By Svea Herbst-Bayliss and Stephanie Simon
WATERTOWN, Massachusetts (Reuters) - Gunfire was heard on Friday night as dozens of police cars and armored vehicles converged on a street in a Boston suburb in the manhunt for the surviving suspect in the Boston Marathon bombings, witnesses said.
A local CBS TV station cited Boston's mayor as saying a man believed to be the suspect was surrounded in Watertown. Reuters could not independently confirm that report.
An ethnic Chechen suspected in the Boston bombings is the target of a day-long manhunt that virtually shut down the city.
Shortly after police told a news conference the suspect was still on the loose, a Reuters witness saw dozens of police and armored vehicles rush to the street and then gunfire was heard.
"There's about 50 guys there with machine guns and they all got bulletproof vests on, some of them are holding shields and they're all congregated on the far end of Franklin Street," said another witness, Anna Bedirian, a resident of Franklin Street in Watertown. "There are a couple armored cars and they're all standing around."
Officials identified the fugitive as Dzhokhar Tsarnaev, 19, whose older brother, Tamerlan Tsarnaev, 26, whom the FBI also identified on Thursday as being involved in Monday's bombings, was shot to death overnight by police in a shootout. The surviving suspect escaped on foot.
Earlier on Friday, Colonel Timothy Alben told the news conference: "We do not have an apprehension of our suspect this afternoon. We remain committed to this."

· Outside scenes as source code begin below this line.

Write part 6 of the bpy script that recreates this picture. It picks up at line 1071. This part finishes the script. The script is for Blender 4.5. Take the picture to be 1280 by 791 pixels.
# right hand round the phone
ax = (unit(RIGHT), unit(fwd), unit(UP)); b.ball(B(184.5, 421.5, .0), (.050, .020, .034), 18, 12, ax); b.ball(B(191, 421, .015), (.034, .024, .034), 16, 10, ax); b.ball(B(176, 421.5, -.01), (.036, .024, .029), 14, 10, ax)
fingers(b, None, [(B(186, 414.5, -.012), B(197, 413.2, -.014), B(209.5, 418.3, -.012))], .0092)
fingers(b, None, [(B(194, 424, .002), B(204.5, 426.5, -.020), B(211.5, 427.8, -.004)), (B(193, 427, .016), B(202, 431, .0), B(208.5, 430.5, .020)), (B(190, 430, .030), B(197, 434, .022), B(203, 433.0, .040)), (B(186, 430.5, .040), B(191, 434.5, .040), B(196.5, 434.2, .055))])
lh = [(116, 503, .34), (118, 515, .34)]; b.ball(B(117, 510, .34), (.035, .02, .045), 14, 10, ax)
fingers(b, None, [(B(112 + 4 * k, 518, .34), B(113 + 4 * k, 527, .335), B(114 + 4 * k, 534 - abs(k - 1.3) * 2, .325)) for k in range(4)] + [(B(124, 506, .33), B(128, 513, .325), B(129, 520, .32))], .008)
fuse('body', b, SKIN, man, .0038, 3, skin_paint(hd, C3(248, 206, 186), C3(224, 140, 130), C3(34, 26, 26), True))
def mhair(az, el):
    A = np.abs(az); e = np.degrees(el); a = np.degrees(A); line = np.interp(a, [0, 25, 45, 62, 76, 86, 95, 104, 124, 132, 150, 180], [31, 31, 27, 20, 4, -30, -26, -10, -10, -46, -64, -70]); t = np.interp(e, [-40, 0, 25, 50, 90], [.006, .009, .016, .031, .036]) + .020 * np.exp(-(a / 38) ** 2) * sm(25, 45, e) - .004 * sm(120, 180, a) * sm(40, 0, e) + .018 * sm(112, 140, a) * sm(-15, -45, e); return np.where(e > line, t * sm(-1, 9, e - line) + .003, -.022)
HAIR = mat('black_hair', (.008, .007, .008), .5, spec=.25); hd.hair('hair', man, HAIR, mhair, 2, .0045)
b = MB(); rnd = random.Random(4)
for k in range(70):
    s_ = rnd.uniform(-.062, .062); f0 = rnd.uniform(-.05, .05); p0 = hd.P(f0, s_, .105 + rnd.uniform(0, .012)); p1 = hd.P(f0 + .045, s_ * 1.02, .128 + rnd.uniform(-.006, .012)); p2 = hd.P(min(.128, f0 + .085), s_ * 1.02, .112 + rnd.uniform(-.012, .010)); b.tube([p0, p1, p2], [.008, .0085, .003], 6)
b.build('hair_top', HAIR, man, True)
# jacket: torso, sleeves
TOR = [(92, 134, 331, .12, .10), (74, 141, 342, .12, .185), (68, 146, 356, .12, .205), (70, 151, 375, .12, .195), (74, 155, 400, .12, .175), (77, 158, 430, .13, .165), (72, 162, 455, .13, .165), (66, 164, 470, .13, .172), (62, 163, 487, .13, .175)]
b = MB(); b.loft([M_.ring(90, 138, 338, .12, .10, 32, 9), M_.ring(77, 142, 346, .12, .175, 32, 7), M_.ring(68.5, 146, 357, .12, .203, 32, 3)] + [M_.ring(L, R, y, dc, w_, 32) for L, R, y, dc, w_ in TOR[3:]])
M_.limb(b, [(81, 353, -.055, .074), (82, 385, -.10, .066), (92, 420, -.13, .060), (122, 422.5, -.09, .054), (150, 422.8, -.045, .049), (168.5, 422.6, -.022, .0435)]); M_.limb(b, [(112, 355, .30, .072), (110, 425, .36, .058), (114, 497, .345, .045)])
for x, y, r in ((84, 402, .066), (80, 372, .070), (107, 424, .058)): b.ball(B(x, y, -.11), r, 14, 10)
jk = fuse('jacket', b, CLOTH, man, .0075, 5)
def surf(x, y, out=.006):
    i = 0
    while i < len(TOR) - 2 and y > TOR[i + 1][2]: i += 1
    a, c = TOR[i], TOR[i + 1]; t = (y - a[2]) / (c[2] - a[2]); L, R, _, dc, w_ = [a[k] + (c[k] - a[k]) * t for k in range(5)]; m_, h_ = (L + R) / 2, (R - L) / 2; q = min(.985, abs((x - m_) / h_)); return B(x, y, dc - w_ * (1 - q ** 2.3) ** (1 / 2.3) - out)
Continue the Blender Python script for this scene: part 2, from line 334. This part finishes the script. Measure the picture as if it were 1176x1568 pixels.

Alben said officers went door-to-door in Watertown and searched houses. Officials followed a number of leads that were not fruitful and there was "much work to be done" he said.
Authorities cordoned off a section of Watertown and told residents not to leave their homes or answer the door as officers in combat gear scoured a 20-block area. Two Black Hawk helicopters circled the area. SWAT teams moved through in formation, leaving an officer behind to ensure that searched homes remained secure, a law enforcement official said.
The normally traffic-clogged streets of Boston were empty on Friday as the city went into lockdown after a bloody night of shooting and explosions. Public transportation had been suspended and air space restricted. Famous universities, including Harvard and MIT, closed after police ordered residents to remain at home.
Massachusetts Governor Deval Patrick said the "stay-in-place" order for Boston had been lifted and mass transit reopened as police pressed their search for Tsarnaev.
Monday's bombing on the finish line of the world-famous Boston Marathon, which killed three people and injured 176, was described by President Barack Obama as "an act of terrorism." It was the worst such attack on U.S. soil since the plane hijackings of September 11, 2001.
U.S. government suspects said the men had not previously been on the radar as possible militants.
'PUT A SHAME ON OUR FAMILY'
Details emerged on Friday about the brothers, including their origins in the predominantly Muslim regions of Russia's Caucasus, which have experienced two decades of violence since the fall of the Soviet Union.
The fugitive described himself on a social network as a minority from a region that includes Chechnya, Dagestan and Ingushetia.
A man who told reporters he was an uncle of the brothers said they came to the United States in the early 2000s and settled in the Cambridge, Massachusetts, area.
Ruslan Tsarni, who lives in suburban Washington and said he had not spoken to the brothers since 2009, said the bombings "put a shame on our family. It put a shame on the entire Chechen ethnicity.
In separate interviews, the parents of the Tsarnaev brothers said they believed their sons were incapable of carrying out the bombings. Others remembered the brothers as friendly and respectful youths who never stood out or caused alarm.
"Somebody clearly framed them. I don't know who exactly framed them, but they did. They framed them. And they were so cowardly that they shot the boy dead," father Anzor Tsarnaev said in an interview with Reuters in Dagestan's provincial capital, Makhachkala, clasping his head in despair.
The FBI said the twin blasts were caused by bombs in pressure cookers and carried in backpacks that were left near the marathon finish line as thousands of spectators gathered.
The mother, Zubeidat Tsaraeva, speaking in English, told CNN, "It's impossible, impossible, for both of them to do such things, so I am really, really, really telling that this is a setup."